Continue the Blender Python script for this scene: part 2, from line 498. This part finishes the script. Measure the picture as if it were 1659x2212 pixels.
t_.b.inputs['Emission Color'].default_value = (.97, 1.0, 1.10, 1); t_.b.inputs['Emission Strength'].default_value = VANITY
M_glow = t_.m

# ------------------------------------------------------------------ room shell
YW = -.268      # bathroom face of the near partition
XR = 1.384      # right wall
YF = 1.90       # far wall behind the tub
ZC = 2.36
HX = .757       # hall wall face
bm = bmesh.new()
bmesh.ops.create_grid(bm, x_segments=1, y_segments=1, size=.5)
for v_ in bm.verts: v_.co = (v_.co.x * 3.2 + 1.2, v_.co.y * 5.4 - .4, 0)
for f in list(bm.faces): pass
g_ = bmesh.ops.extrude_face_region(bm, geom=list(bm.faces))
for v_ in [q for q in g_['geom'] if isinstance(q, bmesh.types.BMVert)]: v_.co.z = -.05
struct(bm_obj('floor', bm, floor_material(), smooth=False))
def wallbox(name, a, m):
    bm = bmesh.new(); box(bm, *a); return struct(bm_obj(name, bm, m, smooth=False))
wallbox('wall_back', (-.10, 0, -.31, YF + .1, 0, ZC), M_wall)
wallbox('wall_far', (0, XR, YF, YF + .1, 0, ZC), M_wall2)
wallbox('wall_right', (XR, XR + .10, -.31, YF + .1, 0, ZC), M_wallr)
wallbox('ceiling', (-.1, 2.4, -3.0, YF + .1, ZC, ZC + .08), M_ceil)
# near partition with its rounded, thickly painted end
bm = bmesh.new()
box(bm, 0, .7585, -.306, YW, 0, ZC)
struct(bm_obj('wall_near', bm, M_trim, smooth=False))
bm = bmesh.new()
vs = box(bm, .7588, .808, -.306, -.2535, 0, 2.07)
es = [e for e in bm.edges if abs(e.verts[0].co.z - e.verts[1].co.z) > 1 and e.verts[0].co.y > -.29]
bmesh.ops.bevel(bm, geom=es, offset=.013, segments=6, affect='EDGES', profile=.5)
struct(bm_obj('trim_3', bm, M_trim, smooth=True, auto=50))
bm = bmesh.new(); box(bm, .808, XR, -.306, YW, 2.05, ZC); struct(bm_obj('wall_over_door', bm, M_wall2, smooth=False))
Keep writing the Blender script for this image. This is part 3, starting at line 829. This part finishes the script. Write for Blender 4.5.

==

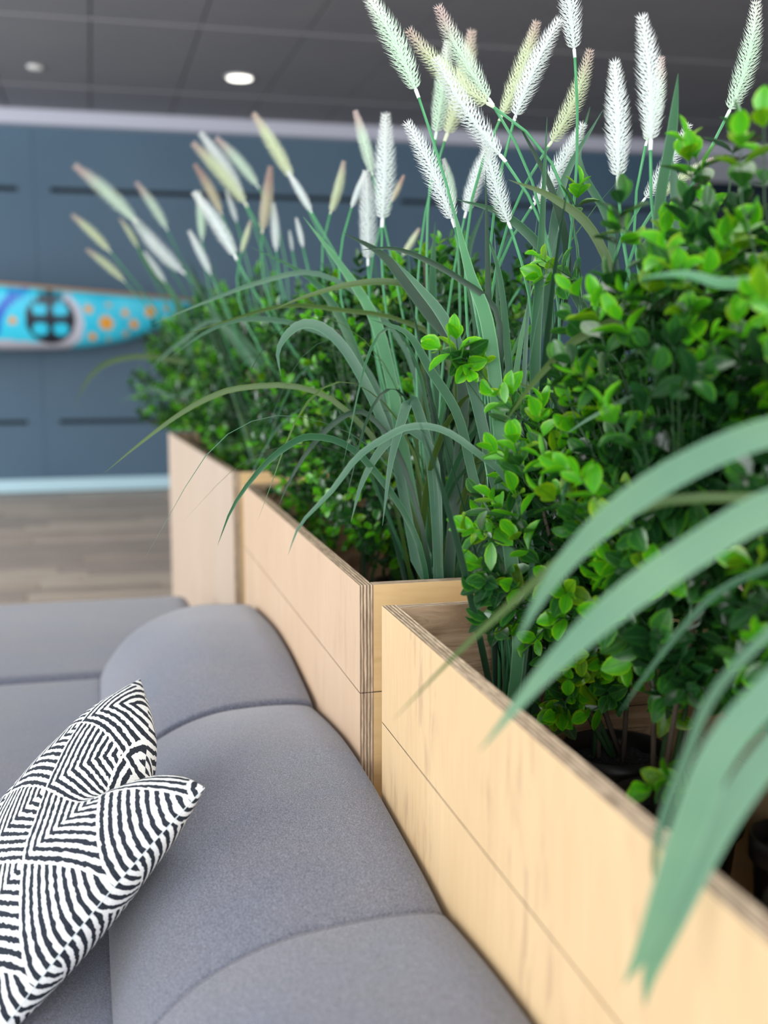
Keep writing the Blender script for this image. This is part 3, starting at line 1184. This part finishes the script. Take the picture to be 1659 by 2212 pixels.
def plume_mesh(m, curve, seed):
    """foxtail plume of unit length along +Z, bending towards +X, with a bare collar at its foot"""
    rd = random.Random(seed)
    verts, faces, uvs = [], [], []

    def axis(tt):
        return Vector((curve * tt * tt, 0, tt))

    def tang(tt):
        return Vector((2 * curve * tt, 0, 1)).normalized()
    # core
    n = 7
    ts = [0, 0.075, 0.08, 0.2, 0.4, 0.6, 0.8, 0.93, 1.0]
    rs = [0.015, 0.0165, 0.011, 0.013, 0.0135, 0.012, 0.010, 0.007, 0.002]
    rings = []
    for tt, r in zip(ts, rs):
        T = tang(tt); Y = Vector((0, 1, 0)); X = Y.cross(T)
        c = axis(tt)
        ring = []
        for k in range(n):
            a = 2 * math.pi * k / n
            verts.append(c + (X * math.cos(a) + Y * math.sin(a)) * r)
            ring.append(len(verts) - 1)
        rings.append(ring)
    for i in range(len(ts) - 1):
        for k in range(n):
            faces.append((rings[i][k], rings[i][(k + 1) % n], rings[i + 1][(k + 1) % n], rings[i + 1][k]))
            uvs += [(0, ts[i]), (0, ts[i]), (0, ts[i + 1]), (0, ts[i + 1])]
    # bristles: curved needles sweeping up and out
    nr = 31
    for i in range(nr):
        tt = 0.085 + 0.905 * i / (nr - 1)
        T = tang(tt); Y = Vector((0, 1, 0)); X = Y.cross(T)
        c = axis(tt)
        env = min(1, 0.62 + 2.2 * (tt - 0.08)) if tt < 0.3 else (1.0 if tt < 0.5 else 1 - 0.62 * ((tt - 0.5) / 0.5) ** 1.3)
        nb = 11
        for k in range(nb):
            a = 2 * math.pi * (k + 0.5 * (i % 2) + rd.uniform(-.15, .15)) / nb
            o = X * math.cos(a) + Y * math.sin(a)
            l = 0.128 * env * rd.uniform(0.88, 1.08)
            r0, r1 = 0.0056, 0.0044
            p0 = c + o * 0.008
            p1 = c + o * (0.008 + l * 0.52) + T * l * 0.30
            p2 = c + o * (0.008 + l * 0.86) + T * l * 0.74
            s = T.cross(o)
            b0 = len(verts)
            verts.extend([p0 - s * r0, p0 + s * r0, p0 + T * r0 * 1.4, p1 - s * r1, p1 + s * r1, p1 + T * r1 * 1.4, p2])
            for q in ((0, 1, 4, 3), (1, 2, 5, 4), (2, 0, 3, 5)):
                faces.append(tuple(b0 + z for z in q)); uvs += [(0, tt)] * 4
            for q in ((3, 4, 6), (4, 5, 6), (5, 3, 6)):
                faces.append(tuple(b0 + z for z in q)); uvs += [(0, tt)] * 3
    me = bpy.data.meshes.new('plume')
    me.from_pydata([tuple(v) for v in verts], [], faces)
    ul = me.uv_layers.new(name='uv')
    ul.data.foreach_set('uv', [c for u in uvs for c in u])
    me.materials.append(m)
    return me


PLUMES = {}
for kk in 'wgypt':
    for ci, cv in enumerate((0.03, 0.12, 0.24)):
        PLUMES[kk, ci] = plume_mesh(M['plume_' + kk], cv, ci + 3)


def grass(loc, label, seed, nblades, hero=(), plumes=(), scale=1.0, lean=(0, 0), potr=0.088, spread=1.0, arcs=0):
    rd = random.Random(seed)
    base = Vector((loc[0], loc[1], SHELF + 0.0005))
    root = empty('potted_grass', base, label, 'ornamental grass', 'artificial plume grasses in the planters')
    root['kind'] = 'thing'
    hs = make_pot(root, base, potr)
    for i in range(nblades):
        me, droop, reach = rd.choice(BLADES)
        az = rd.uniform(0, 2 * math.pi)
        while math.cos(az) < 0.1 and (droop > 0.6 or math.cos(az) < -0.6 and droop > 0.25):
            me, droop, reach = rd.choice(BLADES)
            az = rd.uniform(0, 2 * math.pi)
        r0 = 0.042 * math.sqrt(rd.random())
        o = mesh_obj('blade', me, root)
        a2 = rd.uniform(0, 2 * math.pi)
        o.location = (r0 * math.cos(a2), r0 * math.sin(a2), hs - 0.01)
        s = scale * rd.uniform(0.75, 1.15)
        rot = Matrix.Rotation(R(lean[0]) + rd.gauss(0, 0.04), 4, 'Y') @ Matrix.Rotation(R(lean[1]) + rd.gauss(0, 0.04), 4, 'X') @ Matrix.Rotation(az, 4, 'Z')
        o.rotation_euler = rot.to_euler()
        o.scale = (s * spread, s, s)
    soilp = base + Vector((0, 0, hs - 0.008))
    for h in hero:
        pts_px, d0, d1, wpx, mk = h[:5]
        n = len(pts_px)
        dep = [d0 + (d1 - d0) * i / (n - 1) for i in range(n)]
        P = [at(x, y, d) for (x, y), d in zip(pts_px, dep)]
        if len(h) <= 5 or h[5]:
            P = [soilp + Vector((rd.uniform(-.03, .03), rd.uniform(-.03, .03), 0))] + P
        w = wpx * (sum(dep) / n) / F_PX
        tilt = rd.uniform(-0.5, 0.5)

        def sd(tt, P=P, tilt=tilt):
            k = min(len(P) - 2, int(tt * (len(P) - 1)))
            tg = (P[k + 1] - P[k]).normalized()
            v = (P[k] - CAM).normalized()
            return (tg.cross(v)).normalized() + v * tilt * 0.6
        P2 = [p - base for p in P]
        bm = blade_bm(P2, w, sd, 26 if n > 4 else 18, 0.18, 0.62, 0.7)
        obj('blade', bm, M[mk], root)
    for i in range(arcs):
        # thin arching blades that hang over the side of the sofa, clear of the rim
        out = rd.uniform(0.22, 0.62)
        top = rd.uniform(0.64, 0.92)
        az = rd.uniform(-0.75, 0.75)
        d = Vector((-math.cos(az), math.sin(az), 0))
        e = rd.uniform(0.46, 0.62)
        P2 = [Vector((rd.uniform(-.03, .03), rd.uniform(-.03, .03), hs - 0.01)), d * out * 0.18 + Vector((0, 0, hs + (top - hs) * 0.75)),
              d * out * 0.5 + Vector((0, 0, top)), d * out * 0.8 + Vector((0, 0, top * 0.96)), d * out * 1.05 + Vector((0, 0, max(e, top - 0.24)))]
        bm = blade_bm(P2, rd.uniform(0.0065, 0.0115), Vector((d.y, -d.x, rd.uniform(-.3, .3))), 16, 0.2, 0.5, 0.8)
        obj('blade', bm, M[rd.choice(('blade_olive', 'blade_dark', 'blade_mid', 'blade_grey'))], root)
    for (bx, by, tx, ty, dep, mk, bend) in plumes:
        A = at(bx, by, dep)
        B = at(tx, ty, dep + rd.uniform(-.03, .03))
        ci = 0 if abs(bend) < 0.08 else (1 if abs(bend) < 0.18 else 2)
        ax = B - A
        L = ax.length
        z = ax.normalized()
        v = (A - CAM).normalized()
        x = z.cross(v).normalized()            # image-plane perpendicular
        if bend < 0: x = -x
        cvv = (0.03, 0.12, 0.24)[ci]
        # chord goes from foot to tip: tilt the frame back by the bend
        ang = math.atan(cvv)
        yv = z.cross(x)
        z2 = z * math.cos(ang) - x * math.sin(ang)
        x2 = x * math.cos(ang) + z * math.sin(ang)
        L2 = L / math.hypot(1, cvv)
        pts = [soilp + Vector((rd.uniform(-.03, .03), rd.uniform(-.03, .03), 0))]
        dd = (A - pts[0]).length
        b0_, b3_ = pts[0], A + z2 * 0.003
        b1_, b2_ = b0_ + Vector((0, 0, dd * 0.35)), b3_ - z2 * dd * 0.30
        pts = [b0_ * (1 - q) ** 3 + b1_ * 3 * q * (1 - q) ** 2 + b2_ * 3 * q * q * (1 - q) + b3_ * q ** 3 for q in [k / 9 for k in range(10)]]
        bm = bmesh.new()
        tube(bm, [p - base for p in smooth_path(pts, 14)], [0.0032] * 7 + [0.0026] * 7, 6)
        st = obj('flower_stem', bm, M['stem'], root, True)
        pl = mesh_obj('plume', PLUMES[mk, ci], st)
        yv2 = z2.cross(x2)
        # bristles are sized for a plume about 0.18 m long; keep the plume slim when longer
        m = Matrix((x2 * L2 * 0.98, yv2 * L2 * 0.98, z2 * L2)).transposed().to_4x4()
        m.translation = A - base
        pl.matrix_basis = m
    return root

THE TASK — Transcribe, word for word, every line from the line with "Continue the Blender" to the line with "for v_ in [q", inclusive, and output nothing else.

TASK RESPONSE —
Continue the Blender Python script for this scene: part 2, from line 498. This part finishes the script. Measure the picture as if it were 1659x2212 pixels.
t_.b.inputs['Emission Color'].default_value = (.97, 1.0, 1.10, 1); t_.b.inputs['Emission Strength'].default_value = VANITY
M_glow = t_.m

# ------------------------------------------------------------------ room shell
YW = -.268      # bathroom face of the near partition
XR = 1.384      # right wall
YF = 1.90       # far wall behind the tub
ZC = 2.36
HX = .757       # hall wall face
bm = bmesh.new()
bmesh.ops.create_grid(bm, x_segments=1, y_segments=1, size=.5)
for v_ in bm.verts: v_.co = (v_.co.x * 3.2 + 1.2, v_.co.y * 5.4 - .4, 0)
for f in list(bm.faces): pass
g_ = bmesh.ops.extrude_face_region(bm, geom=list(bm.faces))
for v_ in [q for q in g_['geom'] if isinstance(q, bmesh.types.BMVert)]: v_.co.z = -.05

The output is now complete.